Sometimes God’s calling doesn’t make sense and it’s not productive from our limited human perspective. I mean just look at so many stories in the Old Testament:

Story Time – Jeremiah 13 from Heidi’s Brain

Jeremiah: You want me to do what, Lord?

God: Buy a pair of underwear and put it on.

Jeremiah: Oh, okay. That’s not so bad.

God: Now I want you to go bury that underwear by the river.

Jeremiah: ?_?…K.

—long time later—

God: Go to the river right now and get the underwear.

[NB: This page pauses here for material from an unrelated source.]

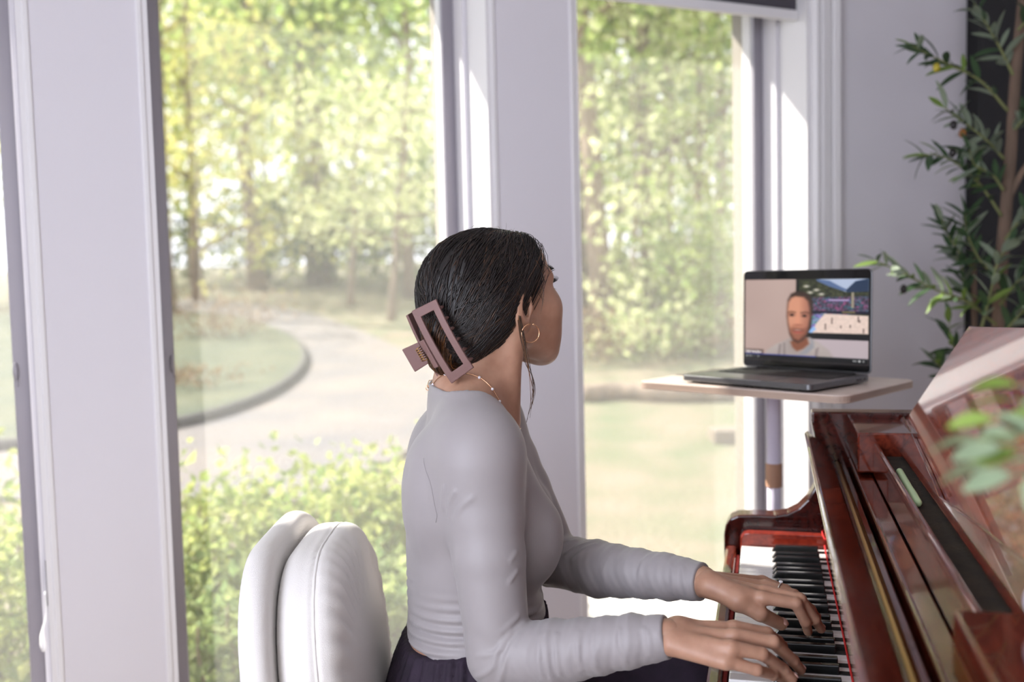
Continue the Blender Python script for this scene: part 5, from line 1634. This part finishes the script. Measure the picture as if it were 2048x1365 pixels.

It’s ruined as expected from being outside in the elements, but the Lord uses that in order to convey His warning, but also His heart to the people of Israel.

Jeremiah 13: 9-11
“Thus says the Lord: Even so will I spoil the pride of Judah and the great pride of Jerusalem. This evil people, who refuse to hear my words, who stubbornly follow their own heart and have gone after other gods to serve them and worship them, shall be like this loincloth, which is good for nothing. For as the loincloth clings to the waist of a man, so I made the whole house of Israel and the whole house of Judah cling to me, declares the Lord, that they might be for me a people, a name, a praise, and a glory, but they would not listen.”

When Jeremiah was telling Israel this message I don’t think he was concerned about losing his underwear, but about the heart posture of his people who were so far from God. He loves them so much. Why were they running away from Him?

Is it a waste to take a day off work just to spend time with Jesus?

Is it a waste to quit that job to pursue the calling Jesus has for you?

Is it a waste to not get married while you’re in your twenties?

Is it a waste to throw yourself into the arms of God and embrace abandonment with Him?
 

I know my answer. Do you have yours?